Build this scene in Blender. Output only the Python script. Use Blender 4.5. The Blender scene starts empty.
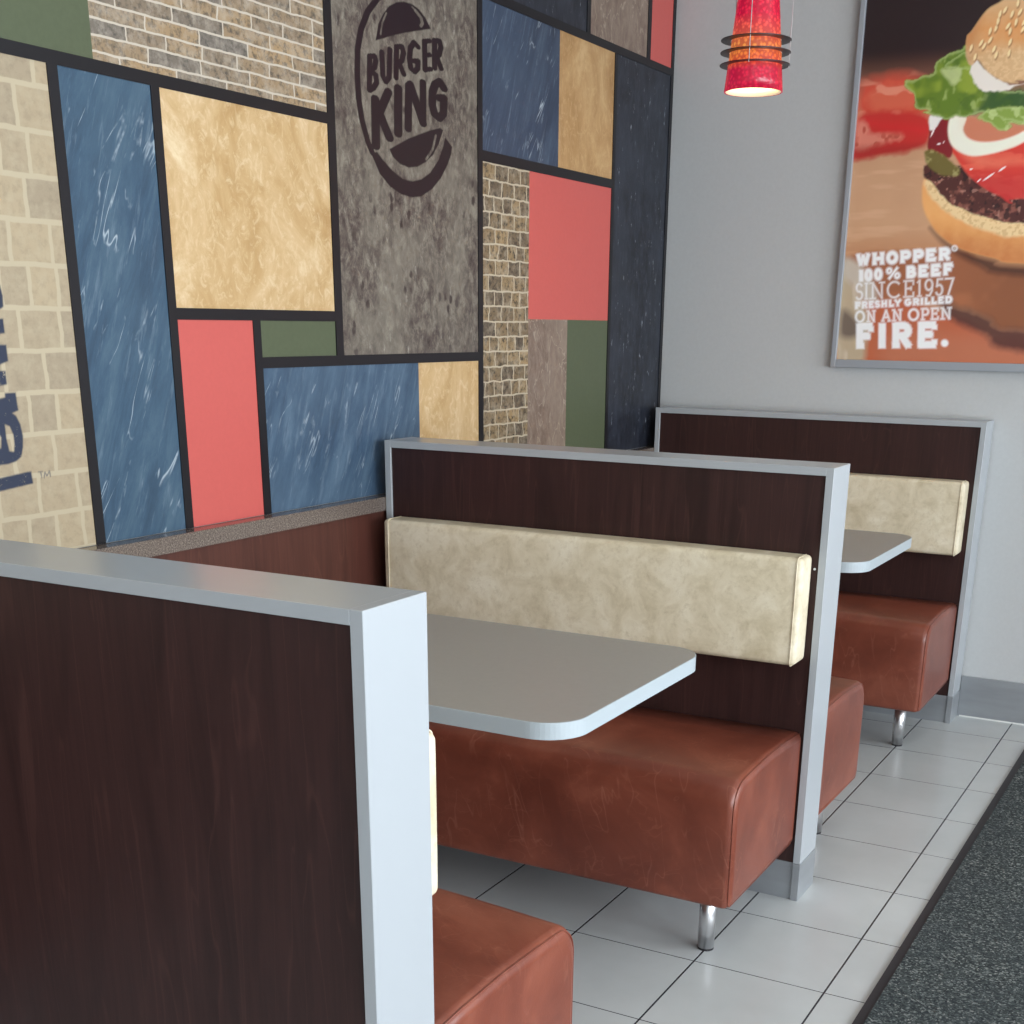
import bpy, bmesh, math, random, json
import numpy as np
from mathutils import Matrix, Vector
random.seed(4)
SC = bpy.context.scene
COL = SC.collection

# ---------------------------------------------------------------- measured plan (metres)
W = 1.2744      # aisle end of the partitions
XL = .0477      # wall end of the partitions
H = 1.0693      # partition height
TH = .1286      # partition thickness
P = 1.8004      # pitch of the booths
YW = 3.7367     # back wall
XR = 4.7        # window wall
YF = -4.4       # front wall
ZC = 2.9        # ceiling

# ---------------------------------------------------------------- camera
cam_data = bpy.data.cameras.new('camera')
cam = bpy.data.objects.new('camera', cam_data)
COL.objects.link(cam)
cam_data.sensor_width = 36
cam_data.lens = 1296.48 / 1024 * 36
cam_data.shift_x = (512 - 542.84) / 1024
cam_data.shift_y = (797.16 - 512) / 1024
cam_data.clip_start = .02
cam.matrix_world = Matrix(((.880070, -.173690, .441937, 2.1142), (.474679, .297290, -.828431, -1.1475),
                           (.012507, .938856, .344083, 1.3701), (0, 0, 0, 1)))
SC.camera = cam

# ---------------------------------------------------------------- light
SC.view_settings.view_transform = 'Standard'
SC.view_settings.look = 'None'
SC.view_settings.gamma = 1
SC.view_settings.use_curve_mapping = False
SC.view_settings.exposure = 0.0
SC.cycles.use_denoising = True
SC.cycles.max_bounces = 10
SC.cycles.diffuse_bounces = 6
world = bpy.data.worlds.new('overcast_sky')
SC.world = world
world.use_nodes = True
world.node_tree.nodes['Background'].inputs[0].default_value = (.80, .89, 1, 1)
world.node_tree.nodes['Background'].inputs[1].default_value = 1.6

def area(name, loc, rot, sx, sy, power, color):
    d = bpy.data.lights.new(name, 'AREA'); d.shape = 'RECTANGLE'
    d.size = sx; d.size_y = sy; d.energy = power; d.color = color
    o = bpy.data.objects.new(name, d); COL.objects.link(o)
    o.location = loc; o.rotation_euler = rot
    return o
WINDOWS = [(-3.9, -1.5), (-1.3, 1.1), (1.3, 3.5)]       # y spans in the window wall
for (y0, y1), pw in zip(WINDOWS, (150, 180, 94)):      # daylight outside each window
    area('window_daylight', (XR + .45, (y0 + y1) / 2, 1.28), (0, math.pi / 2, 0), 1.95, y1 - y0, pw, (.89, .945, 1))
for x, y in [(1.2, -2.6), (3.4, -2.6), (1.5, .6), (3.4, .6), (1.7, 2.6), (3.5, 2.6)]:   # unseen lights added under the ceiling as soft fill, no fixtures built
    area('ceiling_fill_light', (x, y, ZC - .03), (0, 0, 0), .58, .58, 3.5, (1, .93, .84))
# ---------------------------------------------------------------- helpers
def col(r, g, b):
    f = lambda c: (c / 255) / 12.92 if c / 255 <= .04045 else ((c / 255 + .055) / 1.055) ** 2.4
    return (f(r), f(g), f(b), 1)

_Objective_
Return the full material word for word. Do not include the pictures.

_The completed task_
Build this scene in Blender. Output only the Python script. Use Blender 4.5. The Blender scene starts empty.
import bpy, bmesh, math, random, json
import numpy as np
from mathutils import Matrix, Vector
random.seed(4)
SC = bpy.context.scene
COL = SC.collection

# ---------------------------------------------------------------- measured plan (metres)
W = 1.2744      # aisle end of the partitions
XL = .0477      # wall end of the partitions
H = 1.0693      # partition height
TH = .1286      # partition thickness
P = 1.8004      # pitch of the booths
YW = 3.7367     # back wall
XR = 4.7        # window wall
YF = -4.4       # front wall
ZC = 2.9        # ceiling

# ---------------------------------------------------------------- camera
cam_data = bpy.data.cameras.new('camera')
cam = bpy.data.objects.new('camera', cam_data)
COL.objects.link(cam)
cam_data.sensor_width = 36
cam_data.lens = 1296.48 / 1024 * 36
cam_data.shift_x = (512 - 542.84) / 1024
cam_data.shift_y = (797.16 - 512) / 1024
cam_data.clip_start = .02
cam.matrix_world = Matrix(((.880070, -.173690, .441937, 2.1142), (.474679, .297290, -.828431, -1.1475),
                           (.012507, .938856, .344083, 1.3701), (0, 0, 0, 1)))
SC.camera = cam

# ---------------------------------------------------------------- light
SC.view_settings.view_transform = 'Standard'
SC.view_settings.look = 'None'
SC.view_settings.gamma = 1
SC.view_settings.use_curve_mapping = False
SC.view_settings.exposure = 0.0
SC.cycles.use_denoising = True
SC.cycles.max_bounces = 10
SC.cycles.diffuse_bounces = 6
world = bpy.data.worlds.new('overcast_sky')
SC.world = world
world.use_nodes = True
world.node_tree.nodes['Background'].inputs[0].default_value = (.80, .89, 1, 1)
world.node_tree.nodes['Background'].inputs[1].default_value = 1.6

def area(name, loc, rot, sx, sy, power, color):
    d = bpy.data.lights.new(name, 'AREA'); d.shape = 'RECTANGLE'
    d.size = sx; d.size_y = sy; d.energy = power; d.color = color
    o = bpy.data.objects.new(name, d); COL.objects.link(o)
    o.location = loc; o.rotation_euler = rot
    return o
WINDOWS = [(-3.9, -1.5), (-1.3, 1.1), (1.3, 3.5)]       # y spans in the window wall
for (y0, y1), pw in zip(WINDOWS, (150, 180, 94)):      # daylight outside each window
    area('window_daylight', (XR + .45, (y0 + y1) / 2, 1.28), (0, math.pi / 2, 0), 1.95, y1 - y0, pw, (.89, .945, 1))
for x, y in [(1.2, -2.6), (3.4, -2.6), (1.5, .6), (3.4, .6), (1.7, 2.6), (3.5, 2.6)]:   # unseen lights added under the ceiling as soft fill, no fixtures built
    area('ceiling_fill_light', (x, y, ZC - .03), (0, 0, 0), .58, .58, 3.5, (1, .93, .84))
# ---------------------------------------------------------------- helpers
def col(r, g, b):
    f = lambda c: (c / 255) / 12.92 if c / 255 <= .04045 else ((c / 255 + .055) / 1.055) ** 2.4
    return (f(r), f(g), f(b), 1)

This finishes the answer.